The candidates weighed in on state funding and MCC's financial stability.

Liddell said with the state's financial woes balancing budgets will be challenging.

"McHenry County (College) really didn't count on the three-legged stool for funding and that has served us well the last four or five years," she said. "We will be absolutely looking at what else we're going to have to do to make sure we keep a balanced budget. We will not be like the state. We're not anticipating anything from the state."


To make up for that couple of million dollars worth of loss, officials will take a closer look at curriculum and services to identify where they can find efficiencies, she added.

Liddell said MCC has kept its tax levy flat for the last few years but added that a future increase cannot be ruled out.

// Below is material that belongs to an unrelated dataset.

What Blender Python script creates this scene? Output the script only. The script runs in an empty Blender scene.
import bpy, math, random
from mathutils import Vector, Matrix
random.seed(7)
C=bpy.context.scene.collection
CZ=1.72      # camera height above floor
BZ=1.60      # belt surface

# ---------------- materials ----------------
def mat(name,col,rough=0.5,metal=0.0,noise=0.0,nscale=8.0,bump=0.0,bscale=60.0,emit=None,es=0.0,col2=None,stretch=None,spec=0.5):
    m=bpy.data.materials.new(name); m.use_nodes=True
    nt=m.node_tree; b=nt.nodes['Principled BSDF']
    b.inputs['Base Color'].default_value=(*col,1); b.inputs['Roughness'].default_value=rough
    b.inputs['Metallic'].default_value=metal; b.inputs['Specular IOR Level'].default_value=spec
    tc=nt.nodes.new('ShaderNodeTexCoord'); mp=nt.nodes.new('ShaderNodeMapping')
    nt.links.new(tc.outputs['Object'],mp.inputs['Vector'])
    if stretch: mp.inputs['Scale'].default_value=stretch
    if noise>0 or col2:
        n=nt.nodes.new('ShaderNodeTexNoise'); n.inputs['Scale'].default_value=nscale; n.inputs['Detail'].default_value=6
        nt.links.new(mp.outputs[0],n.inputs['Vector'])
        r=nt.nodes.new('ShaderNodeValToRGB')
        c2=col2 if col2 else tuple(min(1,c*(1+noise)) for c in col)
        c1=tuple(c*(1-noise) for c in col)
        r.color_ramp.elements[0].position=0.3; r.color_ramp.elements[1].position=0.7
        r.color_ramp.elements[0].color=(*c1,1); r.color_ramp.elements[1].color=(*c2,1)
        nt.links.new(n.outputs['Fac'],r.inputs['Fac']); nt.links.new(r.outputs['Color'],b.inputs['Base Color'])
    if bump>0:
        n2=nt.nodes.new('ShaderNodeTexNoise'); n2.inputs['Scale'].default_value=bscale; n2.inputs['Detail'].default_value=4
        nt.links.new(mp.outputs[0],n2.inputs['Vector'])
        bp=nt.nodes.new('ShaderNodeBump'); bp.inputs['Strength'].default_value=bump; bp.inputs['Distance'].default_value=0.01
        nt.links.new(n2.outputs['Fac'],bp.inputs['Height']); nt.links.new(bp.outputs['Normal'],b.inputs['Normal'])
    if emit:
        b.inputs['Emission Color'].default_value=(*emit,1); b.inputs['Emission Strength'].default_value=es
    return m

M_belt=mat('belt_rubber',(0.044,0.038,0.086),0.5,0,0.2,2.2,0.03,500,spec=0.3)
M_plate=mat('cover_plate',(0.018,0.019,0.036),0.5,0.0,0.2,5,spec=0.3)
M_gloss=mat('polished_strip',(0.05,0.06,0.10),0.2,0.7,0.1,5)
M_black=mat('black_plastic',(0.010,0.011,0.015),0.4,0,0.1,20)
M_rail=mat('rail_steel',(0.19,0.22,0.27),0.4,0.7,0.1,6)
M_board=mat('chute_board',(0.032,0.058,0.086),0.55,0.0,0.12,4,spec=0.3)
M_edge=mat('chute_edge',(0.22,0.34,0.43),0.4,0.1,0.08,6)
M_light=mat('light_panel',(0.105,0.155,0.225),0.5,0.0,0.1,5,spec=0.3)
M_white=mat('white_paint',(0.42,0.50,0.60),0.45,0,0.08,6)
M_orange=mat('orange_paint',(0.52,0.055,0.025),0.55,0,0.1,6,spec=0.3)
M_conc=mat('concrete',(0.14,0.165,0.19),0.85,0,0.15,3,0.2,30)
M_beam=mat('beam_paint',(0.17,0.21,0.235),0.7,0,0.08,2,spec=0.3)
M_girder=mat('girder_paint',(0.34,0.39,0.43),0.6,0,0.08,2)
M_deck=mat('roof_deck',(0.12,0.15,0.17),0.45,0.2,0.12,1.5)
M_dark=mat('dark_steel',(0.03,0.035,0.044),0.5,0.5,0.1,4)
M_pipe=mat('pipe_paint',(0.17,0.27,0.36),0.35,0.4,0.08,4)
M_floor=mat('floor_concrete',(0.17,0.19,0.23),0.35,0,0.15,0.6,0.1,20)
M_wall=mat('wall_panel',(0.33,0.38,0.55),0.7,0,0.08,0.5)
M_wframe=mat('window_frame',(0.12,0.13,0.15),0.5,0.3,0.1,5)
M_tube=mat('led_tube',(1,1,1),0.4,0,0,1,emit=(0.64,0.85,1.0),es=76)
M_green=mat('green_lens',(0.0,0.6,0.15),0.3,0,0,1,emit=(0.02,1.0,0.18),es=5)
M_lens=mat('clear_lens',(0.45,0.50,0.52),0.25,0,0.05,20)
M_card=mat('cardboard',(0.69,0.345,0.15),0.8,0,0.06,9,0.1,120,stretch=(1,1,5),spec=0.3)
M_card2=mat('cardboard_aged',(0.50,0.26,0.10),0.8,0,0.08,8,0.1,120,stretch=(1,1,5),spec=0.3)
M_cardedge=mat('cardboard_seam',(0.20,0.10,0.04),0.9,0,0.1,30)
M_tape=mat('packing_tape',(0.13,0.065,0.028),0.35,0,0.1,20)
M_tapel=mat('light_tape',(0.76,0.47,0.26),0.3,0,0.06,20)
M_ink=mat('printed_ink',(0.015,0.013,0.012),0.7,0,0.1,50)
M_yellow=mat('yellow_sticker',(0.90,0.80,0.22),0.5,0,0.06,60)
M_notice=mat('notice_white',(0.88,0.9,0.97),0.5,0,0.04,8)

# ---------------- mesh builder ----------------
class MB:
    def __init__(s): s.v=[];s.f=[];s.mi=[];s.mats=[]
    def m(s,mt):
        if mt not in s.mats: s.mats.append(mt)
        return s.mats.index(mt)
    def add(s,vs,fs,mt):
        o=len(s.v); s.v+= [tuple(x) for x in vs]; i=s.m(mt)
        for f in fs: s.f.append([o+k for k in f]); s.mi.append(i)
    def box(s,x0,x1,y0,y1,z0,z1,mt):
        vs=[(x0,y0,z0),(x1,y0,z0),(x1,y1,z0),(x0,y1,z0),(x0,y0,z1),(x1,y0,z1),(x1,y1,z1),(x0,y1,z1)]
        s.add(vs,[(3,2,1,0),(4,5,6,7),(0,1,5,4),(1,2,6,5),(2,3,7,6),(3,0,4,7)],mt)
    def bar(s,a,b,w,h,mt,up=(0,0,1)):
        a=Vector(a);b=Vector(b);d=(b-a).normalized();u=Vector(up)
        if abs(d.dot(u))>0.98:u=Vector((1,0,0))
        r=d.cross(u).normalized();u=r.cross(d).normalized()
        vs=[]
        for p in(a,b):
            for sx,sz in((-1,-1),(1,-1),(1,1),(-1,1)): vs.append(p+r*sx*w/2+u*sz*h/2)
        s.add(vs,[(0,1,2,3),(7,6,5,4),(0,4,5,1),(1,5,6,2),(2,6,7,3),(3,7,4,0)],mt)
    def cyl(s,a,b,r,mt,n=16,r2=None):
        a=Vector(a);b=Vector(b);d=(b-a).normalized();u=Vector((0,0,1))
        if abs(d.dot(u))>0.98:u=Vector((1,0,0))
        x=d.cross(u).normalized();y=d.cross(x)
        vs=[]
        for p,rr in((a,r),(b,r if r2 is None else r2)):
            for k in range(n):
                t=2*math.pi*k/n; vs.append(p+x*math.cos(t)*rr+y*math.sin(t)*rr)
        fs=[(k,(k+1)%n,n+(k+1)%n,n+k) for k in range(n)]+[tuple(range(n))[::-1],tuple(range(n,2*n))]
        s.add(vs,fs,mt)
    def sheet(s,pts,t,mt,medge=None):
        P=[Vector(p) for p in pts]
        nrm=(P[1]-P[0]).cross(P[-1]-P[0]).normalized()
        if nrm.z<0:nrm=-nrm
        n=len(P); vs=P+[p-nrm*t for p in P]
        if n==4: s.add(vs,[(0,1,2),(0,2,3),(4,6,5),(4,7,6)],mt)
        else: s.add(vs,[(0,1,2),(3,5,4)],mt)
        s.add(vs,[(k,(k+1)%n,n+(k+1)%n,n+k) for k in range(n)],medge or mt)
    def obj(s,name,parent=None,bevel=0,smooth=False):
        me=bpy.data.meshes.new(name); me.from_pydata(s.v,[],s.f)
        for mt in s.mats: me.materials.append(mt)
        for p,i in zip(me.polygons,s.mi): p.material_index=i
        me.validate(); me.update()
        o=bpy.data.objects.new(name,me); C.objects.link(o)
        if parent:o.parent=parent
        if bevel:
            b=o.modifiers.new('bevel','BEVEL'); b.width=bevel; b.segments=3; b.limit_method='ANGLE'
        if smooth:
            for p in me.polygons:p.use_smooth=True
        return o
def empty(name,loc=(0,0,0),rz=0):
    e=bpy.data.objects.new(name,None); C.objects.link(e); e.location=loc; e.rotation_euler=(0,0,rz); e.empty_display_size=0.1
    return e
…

Schenk said he would not support any tax increase.

"We've been hearing a lot about the population of Illinois declining," he said, noting that future costs might require alternative methods of delivering curriculum and fundraising through the Friends of MCC Foundation and the community.

Lowe suggested college officials consider looking for grants and donations from people in the community to offset state funding.

Evertsen said relying on state funding isn't an option.

"The money isn't there," she said. "If we want to provide a viable service, we have to form better partnerships with other schools. We have to engage teachers and administrative staff. Let's get creative ... form partnerships with legislators ... focus in a different direction. You can't jack up tuition too high and can't tax the public too much either."